Ron Rosenbaum, author of Explaining Hitler: The Search for the Origins of his Evil, came out particularly strong against Palestinian sympathizers in Europe. The accomplished author and journalist describes himself as a former "negotiation-will-bring-peace" advocate before the recent Intifada.

What is happening now, he writes, is nothing short of a "Second Holocaust." Europe’s reaction has been to morph from anti-Israeli sentiment to full blown anti-Semitism.

"I’d suggested the deep source of this phenomenon was European complicity in the original Holocaust, a few short decades ago," he wrote in his column for the New York Observer. "The way demonizing the Israelis now served to ‘salve their collective conscience’ for their sickening collaboration with Hitler: The Jews probably deserved it then, and we can wash our hands of what happens to them now."

German politicians condemn attacks

The vast majority of German politicians, including Fischer and Chancellor Gerhard Schröder, have roundly condemned the anti-Semitic attacks in Germany and the rest of Europe, while continuing to come out against the policies of Israeli Prime Minister Ariel Sharon.

They endorse the European position that anti-Israel can’t be twinned with anti-Semitism.
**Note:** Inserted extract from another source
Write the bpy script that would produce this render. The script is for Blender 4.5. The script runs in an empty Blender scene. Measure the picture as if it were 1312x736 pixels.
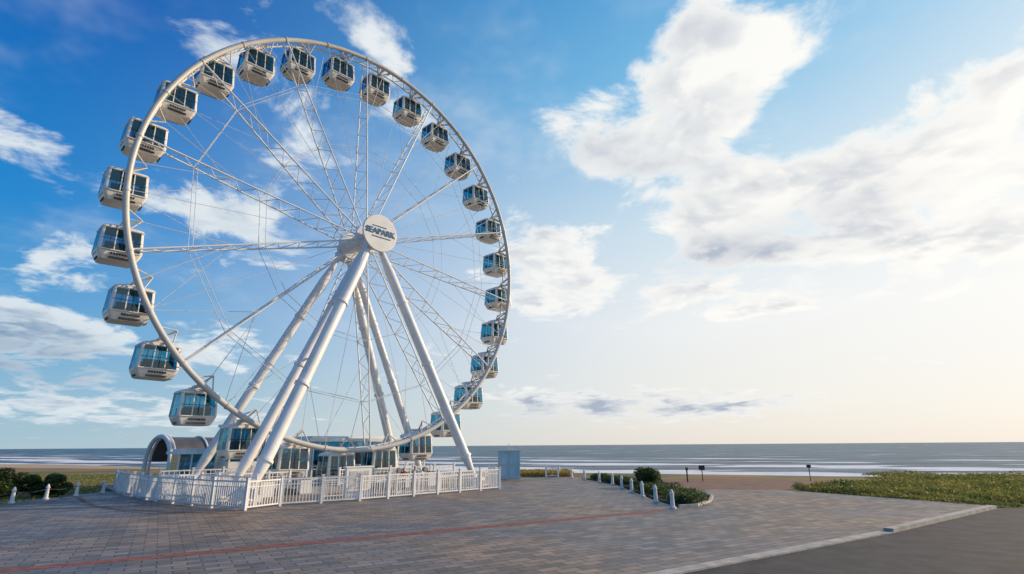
import bpy, math, random
import numpy as np
import bmesh
from mathutils import Vector, Matrix
random.seed(7); rng=np.random.default_rng(7)
scn=bpy.context.scene
scn.view_settings.view_transform='Standard'; scn.view_settings.look='None'; scn.view_settings.exposure=0
COL=scn.collection

# ------------------------------------------------------------------ materials
def mat(name,col,rough=.5,metal=0,var=.0,vscale=3,bump=0,bscale=20,col2=None,spec=.5,coat=0,transl=0):
    m=bpy.data.materials.new(name); m.use_nodes=True
    nt=m.node_tree; b=nt.nodes['Principled BSDF']
    b.inputs['Roughness'].default_value=rough; b.inputs['Metallic'].default_value=metal
    b.inputs['Specular IOR Level'].default_value=spec
    b.inputs['Coat Weight'].default_value=coat
    tc=nt.nodes.new('ShaderNodeTexCoord')
    c=tuple(col)+(1,); colout=None
    if var>0 or col2:
        n=nt.nodes.new('ShaderNodeTexNoise'); n.inputs['Scale'].default_value=vscale; n.inputs['Detail'].default_value=5
        n.inputs['Roughness'].default_value=.6
        nt.links.new(tc.outputs['Object'],n.inputs['Vector'])
        r=nt.nodes.new('ShaderNodeValToRGB'); r.color_ramp.elements[0].position=.35; r.color_ramp.elements[1].position=.65
        if col2: a=tuple(col)+(1,); d=tuple(col2)+(1,)
        else: a=tuple(x*(1-var) for x in col)+(1,); d=tuple(min(1,x*(1+var)) for x in col)+(1,)
        r.color_ramp.elements[0].color=a; r.color_ramp.elements[1].color=d
        nt.links.new(n.outputs['Fac'],r.inputs['Fac']); nt.links.new(r.outputs['Color'],b.inputs['Base Color']); colout=r.outputs['Color']
    else: b.inputs['Base Color'].default_value=c
    if bump>0:
        n2=nt.nodes.new('ShaderNodeTexNoise'); n2.inputs['Scale'].default_value=bscale; n2.inputs['Detail'].default_value=4
        nt.links.new(tc.outputs['Object'],n2.inputs['Vector'])
        bp=nt.nodes.new('ShaderNodeBump'); bp.inputs['Strength'].default_value=bump; bp.inputs['Distance'].default_value=.02
        nt.links.new(n2.outputs['Fac'],bp.inputs['Height']); nt.links.new(bp.outputs['Normal'],b.inputs['Normal'])
    if transl:
        t=nt.nodes.new('ShaderNodeBsdfTranslucent'); nt.links.new(colout,t.inputs['Color'])
        x=nt.nodes.new('ShaderNodeMixShader'); x.inputs[0].default_value=transl
        o=nt.nodes['Material Output']; nt.links.new(b.outputs[0],x.inputs[1]); nt.links.new(t.outputs[0],x.inputs[2]); nt.links.new(x.outputs[0],o.inputs[0])
    return m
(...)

The coupling is especially traumatic for Germany, which has labored to free itself from the dark shadow cast by Hitler and the Holocaust.

Sometimes that desire oversteps its boundaries. Juergen Moellemann, the head of the German-Arab Congress and a member of the moderate-right Free Democratic Party gave indirect approval of Palestinian action against Israelis, saying that if Germany were occupied, he would also respond with violence.

"I would also protect myself," the opposition politician said in a recent interview.

Moellemann was roundly criticized in Germany, both by the media and leading politicians. But the damage was done. Now, Europeans are left to fix their image.

It is important that the wave of anti-Semitic violence in Europe be discussed by Europe and America, Fischer said before leaving Washington. "We need to work on it, in order to prevent a major divide from opening."